**Given request:** Return the lines that follow, exactly as they appear, from the first through the one containing "from mathutils import Vector, Matrix"; no pictures are to be included.

**Recorded data:**

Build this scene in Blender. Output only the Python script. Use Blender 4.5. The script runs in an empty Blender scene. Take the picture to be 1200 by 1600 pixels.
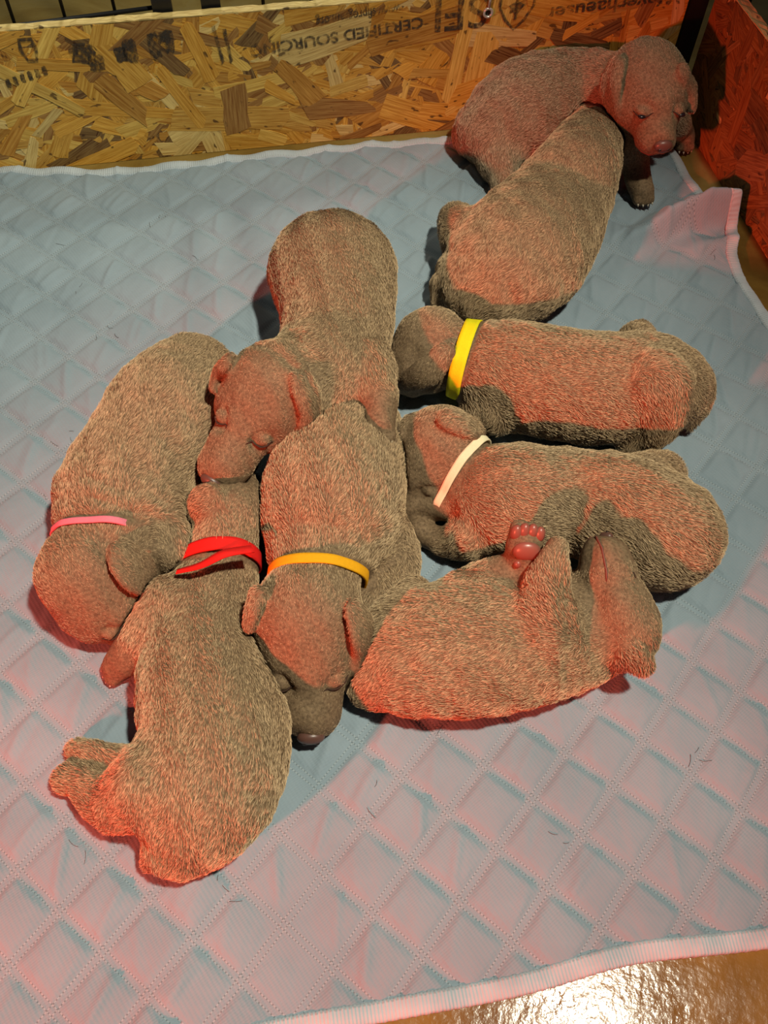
import bpy, math, random
import numpy as np
from mathutils import Vector, Matrix

# ------------------------------------------------------------------ camera, world, lights, exposure
scene = bpy.context.scene
COL = scene.collection
cam_data = bpy.data.cameras.new('camera')
cam = bpy.data.objects.new('camera', cam_data)
COL.objects.link(cam)
PITCH, ROLL, CAM_H = 1.00206788, 0.0362290652, 0.636535
cam_data.sensor_fit = 'VERTICAL'
cam_data.sensor_height = 36.0
cam_data.lens = 36.0 * 1350.0 / 1600.0
cam_data.clip_start = 0.02
fw = Vector((0, math.cos(PITCH), -math.sin(PITCH)))
r0 = Vector((1, 0, 0))
u0 = r0.cross(fw)
rt = r0 * math.cos(ROLL) + u0 * math.sin(ROLL)
up = -r0 * math.sin(ROLL) + u0 * math.cos(ROLL)
m = Matrix((rt, up, -fw)).transposed().to_4x4()
m.translation = Vector((0, 0, CAM_H))
cam.matrix_world = m
scene.camera = cam

world = bpy.data.worlds.new('world')
scene.world = world
world.use_nodes = True
bg = world.node_tree.nodes['Background']
bg.inputs[0].default_value = (0.85, 0.92, 1.0, 1)
bg.inputs[1].default_value = 0.03

def lamp(name, kind, loc, target, power, color, **kw):
    d = bpy.data.lights.new(name, kind)
    o = bpy.data.objects.new(name, d)
    COL.objects.link(o)
    o.location = loc
    o.rotation_euler = (Vector(target) - Vector(loc)).to_track_quat('-Z', 'Y').to_euler()
    d.energy = power
    d.color = color
    for k, v in kw.items():
        setattr(d, k, v)
    return o

# ceiling work light, above and to the right of the pen
lamp('ceiling_light', 'SPOT', (0.60, 0.12, 2.10), (-0.25, 0.40, 0.0), 190.0, (1.0, 0.955, 0.75),
     spot_size=math.radians(47), spot_blend=1.0, shadow_soft_size=0.06)
# red heat lamp clamped low at the near left corner of the pen
lamp('heat_lamp', 'SPOT', (-1.22, -1.10, 0.80), (0.04, 0.21, 0.0), 225.0, (1.0, 0.105, 0.055),
     spot_size=math.radians(33), spot_blend=0.9, shadow_soft_size=0.05)

# fill light added to brighten the floor behind the pen, no known lamp
lamp('added_back_fill', 'SPOT', (-0.50, 2.30, 2.00), (-0.35, 1.45, 0.0), 60.0, (1.0, 0.96, 0.74),
     spot_size=math.radians(46), spot_blend=0.8, shadow_soft_size=0.10)

scene.view_settings.view_transform = 'Standard'
scene.view_settings.look = 'None'
scene.view_settings.gamma = 1.0
scene.view_settings.use_curve_mapping = False
scene.view_settings.exposure = 0.20

# ------------------------------------------------------------------ helpers
RNG = random.Random(7)

def tag(o, label=None, cat=None, group=None, kind=None):
    if label: o['label'] = label
    if cat: o['category'] = cat
    if group: o['group'] = group
    if kind: o['kind'] = kind
    return o

def link(name, data, parent=None, mat=None, smooth=False):
    o = bpy.data.objects.new(name, data)
    COL.objects.link(o)
    if parent is not None: o.parent = parent
    if mat is not None and hasattr(data, 'materials') and not data.materials: data.materials.append(mat)
    if smooth and isinstance(data, bpy.types.Mesh):
        data.polygons.foreach_set('use_smooth', [True] * len(data.polygons))
    return o

def mesh(name, verts, faces):
    me = bpy.data.meshes.new(name)
    me.from_pydata([tuple(map(float, v)) for v in verts], [], [tuple(map(int, f)) for f in faces])
    me.update()
    return me

def empty(name, loc=(0, 0, 0)):
    o = bpy.data.objects.new(name, None)
    COL.objects.link(o)
    o.location = loc
    return o

def to_local(o, parent):
    """child geometry is written in world space; keep it there under a moved root"""
    o.matrix_parent_inverse = Matrix.Translation(-Vector(parent.location))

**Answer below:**
Build this scene in Blender. Output only the Python script. Use Blender 4.5. The script runs in an empty Blender scene. Take the picture to be 1200 by 1600 pixels.
import bpy, math, random
import numpy as np
from mathutils import Vector, Matrix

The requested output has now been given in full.